:: Exercise materials

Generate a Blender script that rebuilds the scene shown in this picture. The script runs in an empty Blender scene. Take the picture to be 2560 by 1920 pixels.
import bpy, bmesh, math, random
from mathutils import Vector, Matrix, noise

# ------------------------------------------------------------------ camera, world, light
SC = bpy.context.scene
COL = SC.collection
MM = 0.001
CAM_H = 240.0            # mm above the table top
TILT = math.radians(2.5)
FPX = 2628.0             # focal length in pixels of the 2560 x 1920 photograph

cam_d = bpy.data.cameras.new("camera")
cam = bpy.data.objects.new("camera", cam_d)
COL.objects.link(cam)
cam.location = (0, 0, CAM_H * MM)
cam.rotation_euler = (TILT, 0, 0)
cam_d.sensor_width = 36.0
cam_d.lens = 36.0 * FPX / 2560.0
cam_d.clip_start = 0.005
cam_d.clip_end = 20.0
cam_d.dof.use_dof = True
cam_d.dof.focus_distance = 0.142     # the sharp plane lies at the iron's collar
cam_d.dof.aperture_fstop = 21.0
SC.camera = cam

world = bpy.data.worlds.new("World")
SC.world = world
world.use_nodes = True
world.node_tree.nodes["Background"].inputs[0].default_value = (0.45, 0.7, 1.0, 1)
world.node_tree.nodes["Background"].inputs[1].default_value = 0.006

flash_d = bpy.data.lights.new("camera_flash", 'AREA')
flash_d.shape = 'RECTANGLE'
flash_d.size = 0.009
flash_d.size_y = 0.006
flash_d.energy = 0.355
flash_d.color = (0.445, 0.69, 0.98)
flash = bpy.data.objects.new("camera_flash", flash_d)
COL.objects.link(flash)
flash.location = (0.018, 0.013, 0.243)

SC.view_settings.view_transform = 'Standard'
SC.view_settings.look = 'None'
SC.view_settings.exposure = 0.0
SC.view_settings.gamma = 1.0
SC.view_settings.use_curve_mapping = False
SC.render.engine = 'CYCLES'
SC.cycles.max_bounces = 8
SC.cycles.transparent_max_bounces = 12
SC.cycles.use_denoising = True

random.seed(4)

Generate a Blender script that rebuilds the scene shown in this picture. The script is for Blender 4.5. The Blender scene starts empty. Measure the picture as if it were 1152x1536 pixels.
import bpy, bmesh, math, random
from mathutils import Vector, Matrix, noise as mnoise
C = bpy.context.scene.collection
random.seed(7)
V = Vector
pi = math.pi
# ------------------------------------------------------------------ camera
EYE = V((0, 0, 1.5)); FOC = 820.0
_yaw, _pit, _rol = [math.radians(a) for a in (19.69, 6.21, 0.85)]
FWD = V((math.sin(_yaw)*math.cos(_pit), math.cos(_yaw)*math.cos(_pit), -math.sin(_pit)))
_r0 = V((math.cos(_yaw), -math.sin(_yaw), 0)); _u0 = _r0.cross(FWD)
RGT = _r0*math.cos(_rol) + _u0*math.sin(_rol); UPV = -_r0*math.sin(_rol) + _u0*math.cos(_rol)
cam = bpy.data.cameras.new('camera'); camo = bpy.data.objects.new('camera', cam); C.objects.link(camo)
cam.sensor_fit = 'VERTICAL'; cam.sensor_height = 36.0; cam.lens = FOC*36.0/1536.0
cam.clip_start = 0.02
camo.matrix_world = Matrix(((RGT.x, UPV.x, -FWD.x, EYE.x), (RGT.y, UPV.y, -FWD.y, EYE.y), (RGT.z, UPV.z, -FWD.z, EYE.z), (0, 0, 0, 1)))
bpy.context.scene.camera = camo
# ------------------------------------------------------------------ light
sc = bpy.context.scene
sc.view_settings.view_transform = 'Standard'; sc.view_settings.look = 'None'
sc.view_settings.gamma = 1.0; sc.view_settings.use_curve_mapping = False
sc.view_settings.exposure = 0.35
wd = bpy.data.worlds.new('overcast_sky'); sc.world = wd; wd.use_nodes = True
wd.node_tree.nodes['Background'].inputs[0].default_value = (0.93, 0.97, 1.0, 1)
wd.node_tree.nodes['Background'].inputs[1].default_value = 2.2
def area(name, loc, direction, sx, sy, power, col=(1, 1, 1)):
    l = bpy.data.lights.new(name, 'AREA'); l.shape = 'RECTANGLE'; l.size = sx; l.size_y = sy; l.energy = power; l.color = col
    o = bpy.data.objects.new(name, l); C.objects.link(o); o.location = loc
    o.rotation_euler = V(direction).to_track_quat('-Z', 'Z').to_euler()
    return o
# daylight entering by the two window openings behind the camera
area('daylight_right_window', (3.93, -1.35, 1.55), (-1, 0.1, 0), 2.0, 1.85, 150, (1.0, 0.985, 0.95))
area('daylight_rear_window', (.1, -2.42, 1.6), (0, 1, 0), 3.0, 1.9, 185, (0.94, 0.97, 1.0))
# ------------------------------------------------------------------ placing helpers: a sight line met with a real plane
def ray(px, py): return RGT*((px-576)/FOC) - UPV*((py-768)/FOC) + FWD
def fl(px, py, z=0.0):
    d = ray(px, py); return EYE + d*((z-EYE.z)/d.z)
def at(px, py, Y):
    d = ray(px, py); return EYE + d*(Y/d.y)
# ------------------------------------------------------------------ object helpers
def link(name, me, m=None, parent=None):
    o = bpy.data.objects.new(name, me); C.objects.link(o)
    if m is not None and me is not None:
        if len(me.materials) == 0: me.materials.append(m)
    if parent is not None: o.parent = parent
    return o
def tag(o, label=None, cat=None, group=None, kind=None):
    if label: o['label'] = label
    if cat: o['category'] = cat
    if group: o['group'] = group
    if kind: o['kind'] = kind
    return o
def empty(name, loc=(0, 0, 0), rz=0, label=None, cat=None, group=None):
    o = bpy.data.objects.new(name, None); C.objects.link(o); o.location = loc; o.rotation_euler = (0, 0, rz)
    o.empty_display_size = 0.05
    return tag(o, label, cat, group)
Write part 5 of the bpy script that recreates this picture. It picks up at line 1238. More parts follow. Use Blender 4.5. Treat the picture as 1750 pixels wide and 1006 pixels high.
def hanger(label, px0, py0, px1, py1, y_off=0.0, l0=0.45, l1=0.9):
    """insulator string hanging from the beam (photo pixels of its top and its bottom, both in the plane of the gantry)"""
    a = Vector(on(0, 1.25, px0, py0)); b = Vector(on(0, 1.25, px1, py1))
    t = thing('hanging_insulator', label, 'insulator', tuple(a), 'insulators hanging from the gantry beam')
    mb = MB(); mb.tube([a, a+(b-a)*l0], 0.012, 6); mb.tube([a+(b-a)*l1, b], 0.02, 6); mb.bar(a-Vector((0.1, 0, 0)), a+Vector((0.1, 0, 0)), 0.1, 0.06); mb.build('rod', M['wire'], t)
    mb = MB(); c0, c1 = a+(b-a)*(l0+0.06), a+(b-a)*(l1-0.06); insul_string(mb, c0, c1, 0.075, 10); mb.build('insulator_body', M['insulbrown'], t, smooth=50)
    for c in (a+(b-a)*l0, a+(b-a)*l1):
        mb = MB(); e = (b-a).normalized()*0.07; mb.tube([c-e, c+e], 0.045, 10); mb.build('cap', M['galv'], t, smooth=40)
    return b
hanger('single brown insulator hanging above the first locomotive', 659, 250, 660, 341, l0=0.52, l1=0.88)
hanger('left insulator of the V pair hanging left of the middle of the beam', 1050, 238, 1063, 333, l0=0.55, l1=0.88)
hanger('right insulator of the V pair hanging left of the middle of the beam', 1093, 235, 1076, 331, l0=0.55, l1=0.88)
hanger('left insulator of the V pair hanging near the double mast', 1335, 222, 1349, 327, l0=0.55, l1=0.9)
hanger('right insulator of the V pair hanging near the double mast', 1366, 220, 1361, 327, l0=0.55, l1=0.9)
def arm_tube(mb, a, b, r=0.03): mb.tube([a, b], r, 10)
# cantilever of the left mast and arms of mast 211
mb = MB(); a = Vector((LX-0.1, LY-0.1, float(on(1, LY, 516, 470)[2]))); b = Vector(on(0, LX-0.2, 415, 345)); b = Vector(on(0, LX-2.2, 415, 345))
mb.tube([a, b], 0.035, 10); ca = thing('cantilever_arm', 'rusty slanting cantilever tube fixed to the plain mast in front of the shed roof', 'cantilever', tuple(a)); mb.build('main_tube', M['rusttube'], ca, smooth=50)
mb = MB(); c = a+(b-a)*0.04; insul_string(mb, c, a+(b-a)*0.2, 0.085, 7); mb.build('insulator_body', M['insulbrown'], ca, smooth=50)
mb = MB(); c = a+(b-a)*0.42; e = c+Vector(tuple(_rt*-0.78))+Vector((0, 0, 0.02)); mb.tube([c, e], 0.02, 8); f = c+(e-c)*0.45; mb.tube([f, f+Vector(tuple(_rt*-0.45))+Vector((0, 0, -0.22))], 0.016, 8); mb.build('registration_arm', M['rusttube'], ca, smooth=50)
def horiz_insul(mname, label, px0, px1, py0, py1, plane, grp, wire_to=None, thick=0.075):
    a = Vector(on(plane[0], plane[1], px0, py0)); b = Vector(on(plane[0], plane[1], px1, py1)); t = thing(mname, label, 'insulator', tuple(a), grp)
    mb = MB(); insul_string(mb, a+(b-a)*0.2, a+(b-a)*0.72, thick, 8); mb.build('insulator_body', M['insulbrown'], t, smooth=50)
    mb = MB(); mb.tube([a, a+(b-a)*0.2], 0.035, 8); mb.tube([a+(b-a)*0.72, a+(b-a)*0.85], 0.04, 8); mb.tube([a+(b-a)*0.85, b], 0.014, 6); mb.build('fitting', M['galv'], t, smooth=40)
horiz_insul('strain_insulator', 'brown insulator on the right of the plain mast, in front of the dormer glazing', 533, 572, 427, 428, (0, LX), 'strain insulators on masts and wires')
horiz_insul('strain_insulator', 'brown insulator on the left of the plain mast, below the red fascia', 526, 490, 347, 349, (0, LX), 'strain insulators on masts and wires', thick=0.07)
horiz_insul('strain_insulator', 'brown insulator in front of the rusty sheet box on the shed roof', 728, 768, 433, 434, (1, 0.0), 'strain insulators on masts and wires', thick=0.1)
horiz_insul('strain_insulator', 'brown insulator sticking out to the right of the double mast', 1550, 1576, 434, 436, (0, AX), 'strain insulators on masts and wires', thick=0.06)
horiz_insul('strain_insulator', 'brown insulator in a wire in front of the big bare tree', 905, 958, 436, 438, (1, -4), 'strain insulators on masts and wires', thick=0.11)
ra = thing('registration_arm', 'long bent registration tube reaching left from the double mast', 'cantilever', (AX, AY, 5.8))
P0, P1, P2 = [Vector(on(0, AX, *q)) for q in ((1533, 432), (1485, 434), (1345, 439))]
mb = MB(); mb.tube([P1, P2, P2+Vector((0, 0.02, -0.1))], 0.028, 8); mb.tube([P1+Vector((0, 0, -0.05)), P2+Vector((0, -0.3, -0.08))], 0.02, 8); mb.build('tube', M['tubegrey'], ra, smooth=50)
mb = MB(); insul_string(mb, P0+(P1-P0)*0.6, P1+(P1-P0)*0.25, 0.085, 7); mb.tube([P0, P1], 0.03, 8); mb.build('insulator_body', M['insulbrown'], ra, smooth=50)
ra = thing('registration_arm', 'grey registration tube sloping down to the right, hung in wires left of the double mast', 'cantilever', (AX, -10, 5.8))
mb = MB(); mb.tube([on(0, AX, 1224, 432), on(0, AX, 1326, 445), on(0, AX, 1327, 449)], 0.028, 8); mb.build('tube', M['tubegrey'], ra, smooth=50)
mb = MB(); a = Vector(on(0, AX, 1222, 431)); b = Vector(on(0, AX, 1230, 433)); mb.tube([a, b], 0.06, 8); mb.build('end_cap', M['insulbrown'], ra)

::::

[Exercise task]:
Quote exactly the opening line of the material above and every line after it, up to and including the line that contains "flash.location = (0.018, 0.013, 0.243)".

[Response for this exercise]:
Generate a Blender script that rebuilds the scene shown in this picture. The script runs in an empty Blender scene. Take the picture to be 2560 by 1920 pixels.
import bpy, bmesh, math, random
from mathutils import Vector, Matrix, noise

# ------------------------------------------------------------------ camera, world, light
SC = bpy.context.scene
COL = SC.collection
MM = 0.001
CAM_H = 240.0            # mm above the table top
TILT = math.radians(2.5)
FPX = 2628.0             # focal length in pixels of the 2560 x 1920 photograph

cam_d = bpy.data.cameras.new("camera")
cam = bpy.data.objects.new("camera", cam_d)
COL.objects.link(cam)
cam.location = (0, 0, CAM_H * MM)
cam.rotation_euler = (TILT, 0, 0)
cam_d.sensor_width = 36.0
cam_d.lens = 36.0 * FPX / 2560.0
cam_d.clip_start = 0.005
cam_d.clip_end = 20.0
cam_d.dof.use_dof = True
cam_d.dof.focus_distance = 0.142     # the sharp plane lies at the iron's collar
cam_d.dof.aperture_fstop = 21.0
SC.camera = cam

world = bpy.data.worlds.new("World")
SC.world = world
world.use_nodes = True
world.node_tree.nodes["Background"].inputs[0].default_value = (0.45, 0.7, 1.0, 1)
world.node_tree.nodes["Background"].inputs[1].default_value = 0.006

flash_d = bpy.data.lights.new("camera_flash", 'AREA')
flash_d.shape = 'RECTANGLE'
flash_d.size = 0.009
flash_d.size_y = 0.006
flash_d.energy = 0.355
flash_d.color = (0.445, 0.69, 0.98)
flash = bpy.data.objects.new("camera_flash", flash_d)
COL.objects.link(flash)
flash.location = (0.018, 0.013, 0.243)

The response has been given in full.